What to work on ->
Retype the whole listing below, character for character.

Supplied information ->
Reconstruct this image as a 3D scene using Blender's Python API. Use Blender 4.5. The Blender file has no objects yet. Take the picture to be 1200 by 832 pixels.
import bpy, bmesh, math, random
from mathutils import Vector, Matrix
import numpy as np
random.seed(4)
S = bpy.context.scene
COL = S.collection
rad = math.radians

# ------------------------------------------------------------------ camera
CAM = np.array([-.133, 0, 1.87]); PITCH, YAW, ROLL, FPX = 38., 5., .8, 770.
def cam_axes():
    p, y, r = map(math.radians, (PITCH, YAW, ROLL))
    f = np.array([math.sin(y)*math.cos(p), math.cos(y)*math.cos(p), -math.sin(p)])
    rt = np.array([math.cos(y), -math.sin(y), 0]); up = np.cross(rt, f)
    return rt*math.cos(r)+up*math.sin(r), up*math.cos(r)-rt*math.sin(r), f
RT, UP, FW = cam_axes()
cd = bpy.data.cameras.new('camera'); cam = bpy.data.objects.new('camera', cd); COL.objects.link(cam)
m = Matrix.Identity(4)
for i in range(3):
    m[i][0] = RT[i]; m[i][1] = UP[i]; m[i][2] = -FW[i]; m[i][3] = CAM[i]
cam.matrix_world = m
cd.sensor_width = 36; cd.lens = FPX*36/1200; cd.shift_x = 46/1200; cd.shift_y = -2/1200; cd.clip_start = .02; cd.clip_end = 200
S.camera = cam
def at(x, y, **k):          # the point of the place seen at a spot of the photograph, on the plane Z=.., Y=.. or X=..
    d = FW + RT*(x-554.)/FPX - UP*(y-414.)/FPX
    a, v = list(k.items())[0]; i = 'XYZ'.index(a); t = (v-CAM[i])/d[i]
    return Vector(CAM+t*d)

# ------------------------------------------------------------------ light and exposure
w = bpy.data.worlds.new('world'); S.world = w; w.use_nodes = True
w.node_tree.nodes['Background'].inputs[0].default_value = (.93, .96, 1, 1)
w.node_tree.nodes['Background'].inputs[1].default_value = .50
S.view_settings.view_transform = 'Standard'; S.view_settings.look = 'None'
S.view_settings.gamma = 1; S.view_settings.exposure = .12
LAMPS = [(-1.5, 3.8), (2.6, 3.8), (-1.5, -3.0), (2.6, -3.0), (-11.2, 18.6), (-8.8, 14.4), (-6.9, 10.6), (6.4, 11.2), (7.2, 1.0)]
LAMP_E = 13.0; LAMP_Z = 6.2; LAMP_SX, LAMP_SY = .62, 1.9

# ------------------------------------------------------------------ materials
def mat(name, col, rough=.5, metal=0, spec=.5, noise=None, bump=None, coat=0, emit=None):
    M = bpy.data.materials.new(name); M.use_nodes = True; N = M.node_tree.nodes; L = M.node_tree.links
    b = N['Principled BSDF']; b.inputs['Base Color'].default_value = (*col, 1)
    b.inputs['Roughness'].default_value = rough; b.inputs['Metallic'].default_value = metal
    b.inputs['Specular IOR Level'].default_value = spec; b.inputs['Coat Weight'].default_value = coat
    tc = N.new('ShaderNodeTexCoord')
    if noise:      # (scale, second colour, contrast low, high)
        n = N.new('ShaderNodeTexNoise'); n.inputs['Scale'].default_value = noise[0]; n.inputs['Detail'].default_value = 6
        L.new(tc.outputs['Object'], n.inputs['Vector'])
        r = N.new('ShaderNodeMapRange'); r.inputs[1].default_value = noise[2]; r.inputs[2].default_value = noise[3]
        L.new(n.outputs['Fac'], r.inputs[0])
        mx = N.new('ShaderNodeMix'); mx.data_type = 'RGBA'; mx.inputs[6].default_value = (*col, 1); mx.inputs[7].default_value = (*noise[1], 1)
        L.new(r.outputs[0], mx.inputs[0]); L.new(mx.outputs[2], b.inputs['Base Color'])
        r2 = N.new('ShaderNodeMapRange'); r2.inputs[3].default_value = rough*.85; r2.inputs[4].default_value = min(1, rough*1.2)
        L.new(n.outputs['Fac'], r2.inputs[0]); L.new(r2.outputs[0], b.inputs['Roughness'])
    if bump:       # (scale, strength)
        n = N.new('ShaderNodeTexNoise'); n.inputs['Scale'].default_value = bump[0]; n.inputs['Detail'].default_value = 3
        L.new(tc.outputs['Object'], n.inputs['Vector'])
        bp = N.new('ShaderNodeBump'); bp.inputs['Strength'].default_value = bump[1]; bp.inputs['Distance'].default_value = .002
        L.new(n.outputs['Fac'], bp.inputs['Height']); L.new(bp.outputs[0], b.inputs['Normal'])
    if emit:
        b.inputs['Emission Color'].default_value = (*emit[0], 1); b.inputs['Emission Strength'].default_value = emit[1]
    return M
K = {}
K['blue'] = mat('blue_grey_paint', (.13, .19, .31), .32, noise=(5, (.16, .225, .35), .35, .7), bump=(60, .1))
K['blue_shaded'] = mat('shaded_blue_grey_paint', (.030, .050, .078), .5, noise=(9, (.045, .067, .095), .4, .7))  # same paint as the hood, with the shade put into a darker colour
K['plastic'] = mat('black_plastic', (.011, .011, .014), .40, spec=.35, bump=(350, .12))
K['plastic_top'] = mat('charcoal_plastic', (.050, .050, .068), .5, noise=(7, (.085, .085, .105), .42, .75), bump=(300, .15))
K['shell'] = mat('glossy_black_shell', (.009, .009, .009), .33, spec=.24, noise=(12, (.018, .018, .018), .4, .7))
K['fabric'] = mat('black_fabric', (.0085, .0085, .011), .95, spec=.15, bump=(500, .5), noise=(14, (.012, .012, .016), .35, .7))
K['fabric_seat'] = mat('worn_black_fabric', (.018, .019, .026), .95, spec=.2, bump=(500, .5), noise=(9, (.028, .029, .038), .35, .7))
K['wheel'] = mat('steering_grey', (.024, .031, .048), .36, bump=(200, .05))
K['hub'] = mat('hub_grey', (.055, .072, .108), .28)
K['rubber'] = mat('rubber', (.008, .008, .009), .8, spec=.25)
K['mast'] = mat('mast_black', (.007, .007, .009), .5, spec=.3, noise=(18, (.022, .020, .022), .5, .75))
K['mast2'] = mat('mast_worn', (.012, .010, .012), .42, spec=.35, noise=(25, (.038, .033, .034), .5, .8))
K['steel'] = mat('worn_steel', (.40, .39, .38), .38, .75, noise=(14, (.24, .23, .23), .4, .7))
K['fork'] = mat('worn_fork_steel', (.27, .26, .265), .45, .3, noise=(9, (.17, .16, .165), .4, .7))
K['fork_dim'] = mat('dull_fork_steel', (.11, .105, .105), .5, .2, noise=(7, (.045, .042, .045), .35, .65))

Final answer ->
Reconstruct this image as a 3D scene using Blender's Python API. Use Blender 4.5. The Blender file has no objects yet. Take the picture to be 1200 by 832 pixels.
import bpy, bmesh, math, random
from mathutils import Vector, Matrix
import numpy as np
random.seed(4)
S = bpy.context.scene
COL = S.collection
rad = math.radians

# ------------------------------------------------------------------ camera
CAM = np.array([-.133, 0, 1.87]); PITCH, YAW, ROLL, FPX = 38., 5., .8, 770.
def cam_axes():
    p, y, r = map(math.radians, (PITCH, YAW, ROLL))
    f = np.array([math.sin(y)*math.cos(p), math.cos(y)*math.cos(p), -math.sin(p)])
    rt = np.array([math.cos(y), -math.sin(y), 0]); up = np.cross(rt, f)
    return rt*math.cos(r)+up*math.sin(r), up*math.cos(r)-rt*math.sin(r), f
RT, UP, FW = cam_axes()
cd = bpy.data.cameras.new('camera'); cam = bpy.data.objects.new('camera', cd); COL.objects.link(cam)
m = Matrix.Identity(4)
for i in range(3):
    m[i][0] = RT[i]; m[i][1] = UP[i]; m[i][2] = -FW[i]; m[i][3] = CAM[i]
cam.matrix_world = m
cd.sensor_width = 36; cd.lens = FPX*36/1200; cd.shift_x = 46/1200; cd.shift_y = -2/1200; cd.clip_start = .02; cd.clip_end = 200
S.camera = cam
def at(x, y, **k):          # the point of the place seen at a spot of the photograph, on the plane Z=.., Y=.. or X=..
    d = FW + RT*(x-554.)/FPX - UP*(y-414.)/FPX
    a, v = list(k.items())[0]; i = 'XYZ'.index(a); t = (v-CAM[i])/d[i]
    return Vector(CAM+t*d)

# ------------------------------------------------------------------ light and exposure
w = bpy.data.worlds.new('world'); S.world = w; w.use_nodes = True
w.node_tree.nodes['Background'].inputs[0].default_value = (.93, .96, 1, 1)
w.node_tree.nodes['Background'].inputs[1].default_value = .50
S.view_settings.view_transform = 'Standard'; S.view_settings.look = 'None'
S.view_settings.gamma = 1; S.view_settings.exposure = .12
LAMPS = [(-1.5, 3.8), (2.6, 3.8), (-1.5, -3.0), (2.6, -3.0), (-11.2, 18.6), (-8.8, 14.4), (-6.9, 10.6), (6.4, 11.2), (7.2, 1.0)]
LAMP_E = 13.0; LAMP_Z = 6.2; LAMP_SX, LAMP_SY = .62, 1.9

# ------------------------------------------------------------------ materials
def mat(name, col, rough=.5, metal=0, spec=.5, noise=None, bump=None, coat=0, emit=None):
    M = bpy.data.materials.new(name); M.use_nodes = True; N = M.node_tree.nodes; L = M.node_tree.links
    b = N['Principled BSDF']; b.inputs['Base Color'].default_value = (*col, 1)
    b.inputs['Roughness'].default_value = rough; b.inputs['Metallic'].default_value = metal
    b.inputs['Specular IOR Level'].default_value = spec; b.inputs['Coat Weight'].default_value = coat
    tc = N.new('ShaderNodeTexCoord')
    if noise:      # (scale, second colour, contrast low, high)
        n = N.new('ShaderNodeTexNoise'); n.inputs['Scale'].default_value = noise[0]; n.inputs['Detail'].default_value = 6
        L.new(tc.outputs['Object'], n.inputs['Vector'])
        r = N.new('ShaderNodeMapRange'); r.inputs[1].default_value = noise[2]; r.inputs[2].default_value = noise[3]
        L.new(n.outputs['Fac'], r.inputs[0])
        mx = N.new('ShaderNodeMix'); mx.data_type = 'RGBA'; mx.inputs[6].default_value = (*col, 1); mx.inputs[7].default_value = (*noise[1], 1)
        L.new(r.outputs[0], mx.inputs[0]); L.new(mx.outputs[2], b.inputs['Base Color'])
        r2 = N.new('ShaderNodeMapRange'); r2.inputs[3].default_value = rough*.85; r2.inputs[4].default_value = min(1, rough*1.2)
        L.new(n.outputs['Fac'], r2.inputs[0]); L.new(r2.outputs[0], b.inputs['Roughness'])
    if bump:       # (scale, strength)
        n = N.new('ShaderNodeTexNoise'); n.inputs['Scale'].default_value = bump[0]; n.inputs['Detail'].default_value = 3
        L.new(tc.outputs['Object'], n.inputs['Vector'])
        bp = N.new('ShaderNodeBump'); bp.inputs['Strength'].default_value = bump[1]; bp.inputs['Distance'].default_value = .002
        L.new(n.outputs['Fac'], bp.inputs['Height']); L.new(bp.outputs[0], b.inputs['Normal'])
    if emit:
        b.inputs['Emission Color'].default_value = (*emit[0], 1); b.inputs['Emission Strength'].default_value = emit[1]
    return M
K = {}
K['blue'] = mat('blue_grey_paint', (.13, .19, .31), .32, noise=(5, (.16, .225, .35), .35, .7), bump=(60, .1))
K['blue_shaded'] = mat('shaded_blue_grey_paint', (.030, .050, .078), .5, noise=(9, (.045, .067, .095), .4, .7))  # same paint as the hood, with the shade put into a darker colour
K['plastic'] = mat('black_plastic', (.011, .011, .014), .40, spec=.35, bump=(350, .12))
K['plastic_top'] = mat('charcoal_plastic', (.050, .050, .068), .5, noise=(7, (.085, .085, .105), .42, .75), bump=(300, .15))
K['shell'] = mat('glossy_black_shell', (.009, .009, .009), .33, spec=.24, noise=(12, (.018, .018, .018), .4, .7))
K['fabric'] = mat('black_fabric', (.0085, .0085, .011), .95, spec=.15, bump=(500, .5), noise=(14, (.012, .012, .016), .35, .7))
K['fabric_seat'] = mat('worn_black_fabric', (.018, .019, .026), .95, spec=.2, bump=(500, .5), noise=(9, (.028, .029, .038), .35, .7))
K['wheel'] = mat('steering_grey', (.024, .031, .048), .36, bump=(200, .05))
K['hub'] = mat('hub_grey', (.055, .072, .108), .28)
K['rubber'] = mat('rubber', (.008, .008, .009), .8, spec=.25)
K['mast'] = mat('mast_black', (.007, .007, .009), .5, spec=.3, noise=(18, (.022, .020, .022), .5, .75))
K['mast2'] = mat('mast_worn', (.012, .010, .012), .42, spec=.35, noise=(25, (.038, .033, .034), .5, .8))
K['steel'] = mat('worn_steel', (.40, .39, .38), .38, .75, noise=(14, (.24, .23, .23), .4, .7))
K['fork'] = mat('worn_fork_steel', (.27, .26, .265), .45, .3, noise=(9, (.17, .16, .165), .4, .7))
K['fork_dim'] = mat('dull_fork_steel', (.11, .105, .105), .5, .2, noise=(7, (.045, .042, .045), .35, .65))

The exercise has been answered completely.